Ogni fotografia è un quadro, o una scultura. Non c’è improvvisazione nell’arte di Man Ray, ma studio del soggetto e un messaggio sovversivo da veicolare ogni volta attraverso un’immagine che stupisce.
Attraverso un fotogramma che porta sempre con sé una domanda.
Il suo saggio Sulla fotografia, in italiano pubblicato nel 2006 da Abscondita, è piuttosto chiaro su quello che dev’essere lo spirito con cui Man Ray concepiva la sua arte:
“Alcune delle opere d’arte migliori, delle più riuscite, sono state prodotte quando gli autori non pensavano affatto di creare un capolavoro, ma si preoccupavano di come dar forma a un’idea. La natura non crea opere d’arte. Siamo noi, con la facoltà d’interpretazione propria della mente umana, che vediamo l’arte”.

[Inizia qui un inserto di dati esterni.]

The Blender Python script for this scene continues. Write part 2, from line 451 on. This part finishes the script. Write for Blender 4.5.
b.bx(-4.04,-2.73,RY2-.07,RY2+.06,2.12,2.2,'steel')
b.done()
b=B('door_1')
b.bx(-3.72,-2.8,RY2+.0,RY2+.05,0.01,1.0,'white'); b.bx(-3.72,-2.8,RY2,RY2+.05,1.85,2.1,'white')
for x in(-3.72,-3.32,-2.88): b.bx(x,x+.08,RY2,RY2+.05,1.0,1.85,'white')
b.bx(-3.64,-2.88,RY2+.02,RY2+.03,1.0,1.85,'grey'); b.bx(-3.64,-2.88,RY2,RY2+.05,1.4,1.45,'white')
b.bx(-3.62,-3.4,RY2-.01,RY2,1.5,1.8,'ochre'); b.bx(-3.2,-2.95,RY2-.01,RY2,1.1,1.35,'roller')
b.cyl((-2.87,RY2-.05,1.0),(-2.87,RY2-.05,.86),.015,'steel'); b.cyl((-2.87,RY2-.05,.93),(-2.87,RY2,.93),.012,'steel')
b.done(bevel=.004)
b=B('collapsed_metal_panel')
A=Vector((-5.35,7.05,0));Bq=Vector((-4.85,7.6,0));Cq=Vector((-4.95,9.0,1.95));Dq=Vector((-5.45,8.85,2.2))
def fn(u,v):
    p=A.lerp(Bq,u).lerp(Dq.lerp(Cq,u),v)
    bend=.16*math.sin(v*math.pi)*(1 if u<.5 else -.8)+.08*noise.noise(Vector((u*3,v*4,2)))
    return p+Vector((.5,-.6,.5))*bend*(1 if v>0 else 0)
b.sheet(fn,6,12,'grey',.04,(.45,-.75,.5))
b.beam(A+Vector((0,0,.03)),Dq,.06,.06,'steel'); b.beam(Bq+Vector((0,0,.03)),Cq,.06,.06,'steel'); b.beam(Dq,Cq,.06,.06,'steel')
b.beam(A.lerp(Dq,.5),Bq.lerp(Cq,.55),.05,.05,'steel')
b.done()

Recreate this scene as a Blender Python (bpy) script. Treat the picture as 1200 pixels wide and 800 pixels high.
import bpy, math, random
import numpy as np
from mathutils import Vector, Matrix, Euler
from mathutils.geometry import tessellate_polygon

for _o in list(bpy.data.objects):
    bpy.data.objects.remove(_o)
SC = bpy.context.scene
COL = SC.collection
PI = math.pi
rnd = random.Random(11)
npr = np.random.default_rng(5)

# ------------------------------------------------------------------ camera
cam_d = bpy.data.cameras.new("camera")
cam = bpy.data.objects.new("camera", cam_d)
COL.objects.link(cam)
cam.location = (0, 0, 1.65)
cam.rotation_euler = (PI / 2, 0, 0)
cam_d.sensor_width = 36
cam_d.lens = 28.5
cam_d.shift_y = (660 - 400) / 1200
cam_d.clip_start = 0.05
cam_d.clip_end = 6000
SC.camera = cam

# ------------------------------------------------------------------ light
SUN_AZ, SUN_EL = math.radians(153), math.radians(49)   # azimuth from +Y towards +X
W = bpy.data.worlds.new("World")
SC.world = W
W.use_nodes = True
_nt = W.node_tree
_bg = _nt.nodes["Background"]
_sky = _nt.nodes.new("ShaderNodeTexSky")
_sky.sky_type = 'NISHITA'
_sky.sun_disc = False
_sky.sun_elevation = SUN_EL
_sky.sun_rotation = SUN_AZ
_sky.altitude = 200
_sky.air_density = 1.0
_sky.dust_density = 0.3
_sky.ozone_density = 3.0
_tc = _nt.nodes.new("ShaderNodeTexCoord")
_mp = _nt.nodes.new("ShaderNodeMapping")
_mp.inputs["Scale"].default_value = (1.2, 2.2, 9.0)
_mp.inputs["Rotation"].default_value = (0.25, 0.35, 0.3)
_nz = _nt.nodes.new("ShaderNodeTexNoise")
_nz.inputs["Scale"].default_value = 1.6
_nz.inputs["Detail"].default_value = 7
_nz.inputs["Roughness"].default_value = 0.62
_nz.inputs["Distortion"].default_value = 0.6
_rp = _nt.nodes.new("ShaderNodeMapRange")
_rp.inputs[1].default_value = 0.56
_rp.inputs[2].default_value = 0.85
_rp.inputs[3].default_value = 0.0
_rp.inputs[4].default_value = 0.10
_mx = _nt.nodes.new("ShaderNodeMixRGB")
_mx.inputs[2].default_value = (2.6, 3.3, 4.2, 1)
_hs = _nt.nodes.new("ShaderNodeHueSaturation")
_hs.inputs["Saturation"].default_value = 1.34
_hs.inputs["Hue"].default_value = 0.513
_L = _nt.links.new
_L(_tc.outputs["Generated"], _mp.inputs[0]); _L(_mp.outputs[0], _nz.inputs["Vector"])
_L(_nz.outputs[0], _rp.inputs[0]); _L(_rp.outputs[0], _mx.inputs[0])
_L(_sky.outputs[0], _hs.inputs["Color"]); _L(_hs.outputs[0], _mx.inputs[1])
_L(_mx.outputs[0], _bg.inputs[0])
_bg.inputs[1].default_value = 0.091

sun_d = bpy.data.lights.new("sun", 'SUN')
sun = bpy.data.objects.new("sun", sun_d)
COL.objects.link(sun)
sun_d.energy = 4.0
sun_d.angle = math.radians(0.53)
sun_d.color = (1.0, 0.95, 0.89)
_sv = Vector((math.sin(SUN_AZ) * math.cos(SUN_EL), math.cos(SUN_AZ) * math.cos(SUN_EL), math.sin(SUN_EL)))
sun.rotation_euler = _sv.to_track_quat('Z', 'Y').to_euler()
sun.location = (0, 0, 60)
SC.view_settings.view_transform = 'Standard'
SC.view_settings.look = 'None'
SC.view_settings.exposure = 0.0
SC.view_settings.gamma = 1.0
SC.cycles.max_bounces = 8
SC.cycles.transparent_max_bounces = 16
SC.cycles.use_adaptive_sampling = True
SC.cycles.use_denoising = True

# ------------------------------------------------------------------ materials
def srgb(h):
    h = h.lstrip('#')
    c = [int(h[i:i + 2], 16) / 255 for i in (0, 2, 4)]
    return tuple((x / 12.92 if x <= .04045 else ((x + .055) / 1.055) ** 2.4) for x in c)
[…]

Non si descrive affatto un atteggiamento improvvisato ma, al contrario, l’organizzazione di un’idea. Cercare il capolavoro è la via sbagliata, perché porterebbe a esiti fasulli, lontani dalla spontanea necessità di sperimentare.
“Un’idea può nascere da un’unica parola, anche se un’immagine può valere migliaia di parole, una sola parola può determinare la creazione di migliaia di immagini. Ecco che cosa aveva realizzato la fotografia. Avendo esplorato la possibilità della fotografia in bianco e nero, mi venne un nuovo desiderio. Possiamo esprimerlo così: invece di «riprendere un’immagine», desiderai «fare un’immagine». Divenne dunque necessario prendersi certe libertà con la tecnica, oltre che con il soggetto, così come gli artisti hanno sempre fatto in altri campi. Per quanto insolito, da una modifica del procedimento meccanico si può giungere a un’interpretazione più originale, anziché limitarsi a registrare ciò che il fotografo si trova dinanzi”.
Un altro prezioso suggerimento giunge sulla tecnica, ritenuta da Man Ray solo un punto di partenza da cui prendersi tutte le licenze possibili nel nome dell’originalità.
“Fare” in luogo di “riprendere” è la sintesi della sua filosofia: uno scatto non è la registrazione pedissequa di un momento ma l’esaltazione di un’idea.